Following the Ghouta attack, journalist Seymour Hersh, who enjoys close ties with US and Israeli intelligence, reported that the initial scale of the planned western intervention was massive. He explained that the target list was meant to completely “eradicate any military capabilities Assad had.” 

However, western intervention was evaded after Obama proved reluctant to order a bombing campaign that he knew would be illegal, unpopular domestically, and could possibly lead to his impeachment by Republican lawmakers.

A ray of light for Israel

Significantly, Obama insisted on calling off the bombing campaign despite intense pressure from Israel. Israeli military intelligence had provided the “bulk of evidence” falsely claiming Assad’s guilt, while senior Israeli security officials visited the White House just days after the Ghouta false flag to pressure Obama to order the intervention, according to The Guardian.

Further, “Obama’s red line” was not the president’s at all. It was introduced to the White House by Israeli officials in July 2012, and only repeated by Obama after secretary of state Hillary Clinton, a close ally of Israel, also began promoting it, the Wall Street Journal reported.

Obama’s decision to call off the bombing campaign in support of Julani’s Nusra Front was cemented after Assad agreed to a proposal presented by Russian Foreign Minister Sergei Lavrov to the next US secretary of state John Kerry: western intervention would be taken off the table if Syria would give up its chemical weapons.

Because western intervention was averted, many viewed this as a victory for Assad and the Syrian state, who were trying to prevent the black flag of Al-Qaeda from flying over Damascus. However, the US and Russian deal to have the Syrian government destroy 1,300 metric tons of chemical warfare agents was a clear win for Israel. 

Journalist Jeffrey Goldberg wrote in The Atlantic that the agreement won president Obama “praise from, of all people, Benjamin Netanyahu, the Israeli prime minister,” and that Syria’s loss of its chemical weapons cache represented “the one ray of light in a very dark region.”

In the wake of the Ghouta false flag massacre, Uri Sagi, Israel’s former chief of military intelligence, explained that “For many years, until the civil war broke out, the Syrians were the last army to pose a serious threat to Israel, and therefore the investment of our intelligence resources in that direction was enormous.”

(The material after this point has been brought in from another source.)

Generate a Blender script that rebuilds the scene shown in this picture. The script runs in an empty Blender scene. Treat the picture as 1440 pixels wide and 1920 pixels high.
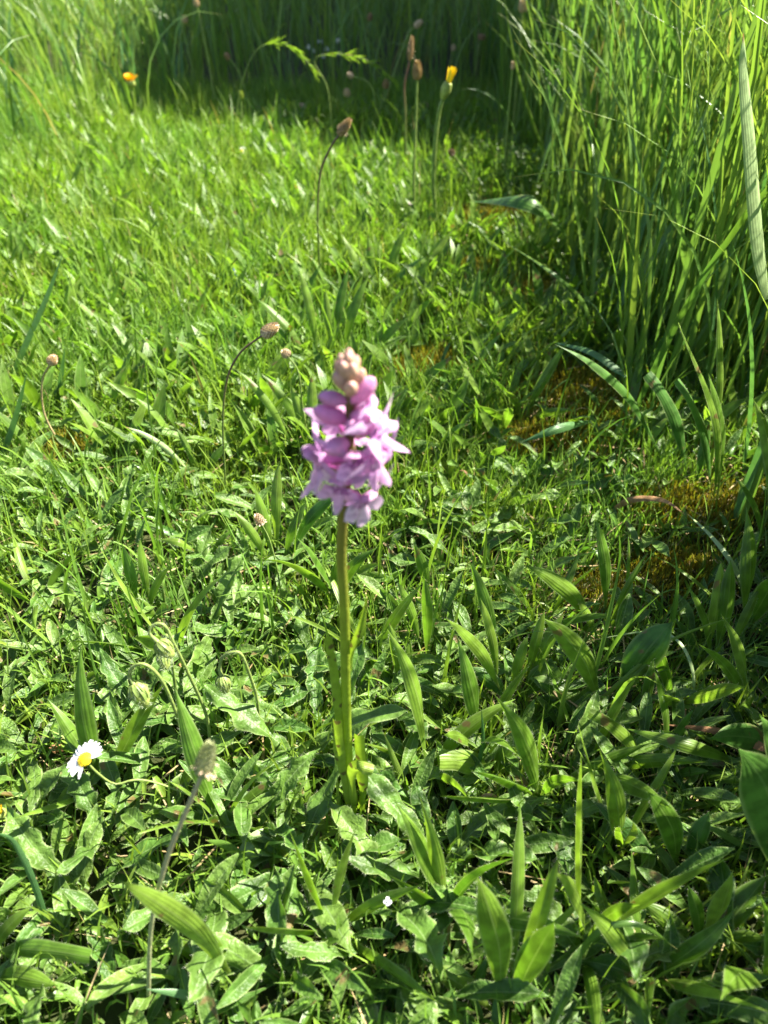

Though Israel’s desire to completely “eradicate any military capabilities Assad had” would have to wait until the Nusra Front (by then HTS) conquered Damascus in December 2024, Tel Aviv nevertheless scored a huge victory by eliminating Syria’s deterrent to an Israeli nuclear attack.

The OPCW returns to Syria

On 8 February, as the killing of Syria’s scientists and military engineers was in full swing, a delegation from the Organization for the Prohibition of Chemical Weapons (OPCW) visited Damascus for talks with Syria’s new government.

OPCW Director-General Fernando Arias said the meetings had focused on the support he could offer in “eliminating the remnants of Syria’s chemical weapons program.”

But why is the OPCW seeking to return to Syria if the remnants of the country’s chemical weapons stockpile were dismantled years ago under the US–Russian deal with Assad?

In April 2013, as the UN sought to investigate multiple alleged chemical attacks in Syria, Syrian information minister Omran al-Zouabi warned that the aim of the western powers was “to repeat Iraq’s scenario.”

During exhaustive weapons inspections in Iraq in the 1990s, information discovered by the UN investigators about Iraqi conventional weapons and defense capabilities was quickly passed to western and Israeli intelligence agencies.

As former UN weapons inspector Scott Ritter noted, the UN team “wasn’t in control of anything. It became a United States operation, not a United Nations operation.”

Israel has long sought to destroy Syria’s conventional and chemical weapons capabilities. It is therefore likely that, in addition to obliterating Syria’s remaining conventional military capabilities through bombing, Israel has a hand in the current HTS campaign to murder Syria’s remaining military scientists and engineers. 

These men hold the knowledge any future Syrian state would need to develop a weapons industry to protect the country from further occupation and attacks by Israel in the future.